Bayard Rustin (1912–1987) 

(30 of 70) JNS is proud to partner with the Embassy of Israel in Washington, D.C., to celebrate 70 of the greatest American contributors to the U.S.-Israel relationship in the 70 days leading up to the State of Israel’s 70th anniversary.

One of the most important leaders of the civil-rights movement, Bayard Rustin was a consistent advocate for Israel and a determined opponent of anti-Semitism.
Born in West Chester, Pa., Rustin moved to Harlem in his early 20s. There, in 1941, he helped organize the first “March on Washington.” The following year, he was arrested, beaten and jailed when he refused to sit at the back of a bus headed south. In 1947, he led a first Freedom Ride. Arrested once more, he served time on a chain gang.
In 1953, Rustin helped found the Southern Christian Leadership Conference. Assisting Martin Luther King Jr. in his rise within the group, Rustin tutored him about Mahatma Gandhi’s ideas of nonviolent resistance. Credited as one of the two main organizers of the “March on Washington for Jobs and Freedom” in 1963, Rustin stood alongside King when he delivered his “I Have a Dream” speech.

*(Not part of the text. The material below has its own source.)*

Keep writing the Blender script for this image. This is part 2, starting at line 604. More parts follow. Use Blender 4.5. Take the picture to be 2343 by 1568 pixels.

“An unflagging supporter of Zionism” in the words of historian Randall Kennedy, Rustin saw his support for Israel as an extension of his commitment to democracy and civil rights. As Rustin put it, “since Israel is a democratic state surrounded by essentially undemocratic states which have sworn her destruction, those interested in democracy everywhere must support Israel’s existence.”
He was particularly antagonistic to the anti-Semitism displayed by some black nationalists in 1968 during New York’s teacher strike. Rustin was vociferous in criticizing those black leaders who showed sympathy for the PLO, a group that he described as “an organization committed to racism, terrorism and authoritarianism.” A longtime contributor to Commentary magazine, Rustin further observed that autocratic Middle Eastern regimes promoted Israel-hatred so that they didn’t have to “liberate their people from poverty and misery.”
In 1970, Rustin called for the United States to sell fighter jets to Israel. Earlier, in 1966, he had served as the chair of the Ad Hoc Commission on the Rights of Soviet Jews. This was to be a passionate cause for him during the last two decades of his life, when he worked for Soviet Jewry alongside Sens. Daniel Patrick Moynihan and Henry M. “Scoop” Jackson.
This fight would play a pivotal role in bringing to Israel 1 million Russian-Jewish refugees.